**Instructions for the task:**
Your task is to write out the complete listing exactly as it is shown.
————————
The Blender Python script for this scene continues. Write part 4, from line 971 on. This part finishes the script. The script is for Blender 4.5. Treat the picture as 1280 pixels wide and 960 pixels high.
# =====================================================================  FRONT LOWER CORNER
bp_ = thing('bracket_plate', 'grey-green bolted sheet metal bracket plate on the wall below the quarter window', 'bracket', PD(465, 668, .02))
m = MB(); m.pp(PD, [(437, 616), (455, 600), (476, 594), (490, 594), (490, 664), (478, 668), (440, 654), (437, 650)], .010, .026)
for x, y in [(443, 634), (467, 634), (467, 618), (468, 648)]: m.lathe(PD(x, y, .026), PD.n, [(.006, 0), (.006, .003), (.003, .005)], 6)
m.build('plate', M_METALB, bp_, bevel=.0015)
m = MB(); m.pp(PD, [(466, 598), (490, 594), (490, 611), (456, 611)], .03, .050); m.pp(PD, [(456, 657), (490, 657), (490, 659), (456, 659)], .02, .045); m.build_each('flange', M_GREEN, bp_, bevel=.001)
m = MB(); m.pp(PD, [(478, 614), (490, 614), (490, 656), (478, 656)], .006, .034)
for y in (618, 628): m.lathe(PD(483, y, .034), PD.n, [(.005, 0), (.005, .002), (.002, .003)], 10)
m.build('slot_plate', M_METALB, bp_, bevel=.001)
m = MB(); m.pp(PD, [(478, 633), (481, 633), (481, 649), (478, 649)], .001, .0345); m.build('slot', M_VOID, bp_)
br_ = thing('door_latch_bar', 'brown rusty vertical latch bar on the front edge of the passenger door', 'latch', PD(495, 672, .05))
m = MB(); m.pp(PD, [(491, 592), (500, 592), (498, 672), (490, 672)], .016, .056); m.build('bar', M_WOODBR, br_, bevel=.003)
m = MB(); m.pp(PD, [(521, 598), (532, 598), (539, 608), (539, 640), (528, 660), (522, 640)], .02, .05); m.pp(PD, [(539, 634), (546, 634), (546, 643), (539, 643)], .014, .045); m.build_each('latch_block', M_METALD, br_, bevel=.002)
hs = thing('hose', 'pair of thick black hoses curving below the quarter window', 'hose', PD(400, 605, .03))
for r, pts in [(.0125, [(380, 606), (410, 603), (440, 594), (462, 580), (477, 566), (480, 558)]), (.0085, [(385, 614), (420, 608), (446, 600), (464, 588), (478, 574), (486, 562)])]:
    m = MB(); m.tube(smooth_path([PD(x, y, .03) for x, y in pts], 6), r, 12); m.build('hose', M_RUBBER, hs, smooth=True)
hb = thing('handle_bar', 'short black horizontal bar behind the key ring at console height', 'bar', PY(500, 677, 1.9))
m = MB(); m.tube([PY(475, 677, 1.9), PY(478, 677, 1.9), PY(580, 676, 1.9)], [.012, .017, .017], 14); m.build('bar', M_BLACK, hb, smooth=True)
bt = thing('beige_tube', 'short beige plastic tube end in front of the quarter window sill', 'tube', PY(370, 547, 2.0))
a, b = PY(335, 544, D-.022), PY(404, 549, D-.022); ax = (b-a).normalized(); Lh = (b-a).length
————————
**The answer:**
The Blender Python script for this scene continues. Write part 4, from line 971 on. This part finishes the script. The script is for Blender 4.5. Treat the picture as 1280 pixels wide and 960 pixels high.
# =====================================================================  FRONT LOWER CORNER
bp_ = thing('bracket_plate', 'grey-green bolted sheet metal bracket plate on the wall below the quarter window', 'bracket', PD(465, 668, .02))
m = MB(); m.pp(PD, [(437, 616), (455, 600), (476, 594), (490, 594), (490, 664), (478, 668), (440, 654), (437, 650)], .010, .026)
for x, y in [(443, 634), (467, 634), (467, 618), (468, 648)]: m.lathe(PD(x, y, .026), PD.n, [(.006, 0), (.006, .003), (.003, .005)], 6)
m.build('plate', M_METALB, bp_, bevel=.0015)
m = MB(); m.pp(PD, [(466, 598), (490, 594), (490, 611), (456, 611)], .03, .050); m.pp(PD, [(456, 657), (490, 657), (490, 659), (456, 659)], .02, .045); m.build_each('flange', M_GREEN, bp_, bevel=.001)
m = MB(); m.pp(PD, [(478, 614), (490, 614), (490, 656), (478, 656)], .006, .034)
for y in (618, 628): m.lathe(PD(483, y, .034), PD.n, [(.005, 0), (.005, .002), (.002, .003)], 10)
m.build('slot_plate', M_METALB, bp_, bevel=.001)
m = MB(); m.pp(PD, [(478, 633), (481, 633), (481, 649), (478, 649)], .001, .0345); m.build('slot', M_VOID, bp_)
br_ = thing('door_latch_bar', 'brown rusty vertical latch bar on the front edge of the passenger door', 'latch', PD(495, 672, .05))
m = MB(); m.pp(PD, [(491, 592), (500, 592), (498, 672), (490, 672)], .016, .056); m.build('bar', M_WOODBR, br_, bevel=.003)
m = MB(); m.pp(PD, [(521, 598), (532, 598), (539, 608), (539, 640), (528, 660), (522, 640)], .02, .05); m.pp(PD, [(539, 634), (546, 634), (546, 643), (539, 643)], .014, .045); m.build_each('latch_block', M_METALD, br_, bevel=.002)
hs = thing('hose', 'pair of thick black hoses curving below the quarter window', 'hose', PD(400, 605, .03))
for r, pts in [(.0125, [(380, 606), (410, 603), (440, 594), (462, 580), (477, 566), (480, 558)]), (.0085, [(385, 614), (420, 608), (446, 600), (464, 588), (478, 574), (486, 562)])]:
    m = MB(); m.tube(smooth_path([PD(x, y, .03) for x, y in pts], 6), r, 12); m.build('hose', M_RUBBER, hs, smooth=True)
hb = thing('handle_bar', 'short black horizontal bar behind the key ring at console height', 'bar', PY(500, 677, 1.9))
m = MB(); m.tube([PY(475, 677, 1.9), PY(478, 677, 1.9), PY(580, 676, 1.9)], [.012, .017, .017], 14); m.build('bar', M_BLACK, hb, smooth=True)
bt = thing('beige_tube', 'short beige plastic tube end in front of the quarter window sill', 'tube', PY(370, 547, 2.0))
a, b = PY(335, 544, D-.022), PY(404, 549, D-.022); ax = (b-a).normalized(); Lh = (b-a).length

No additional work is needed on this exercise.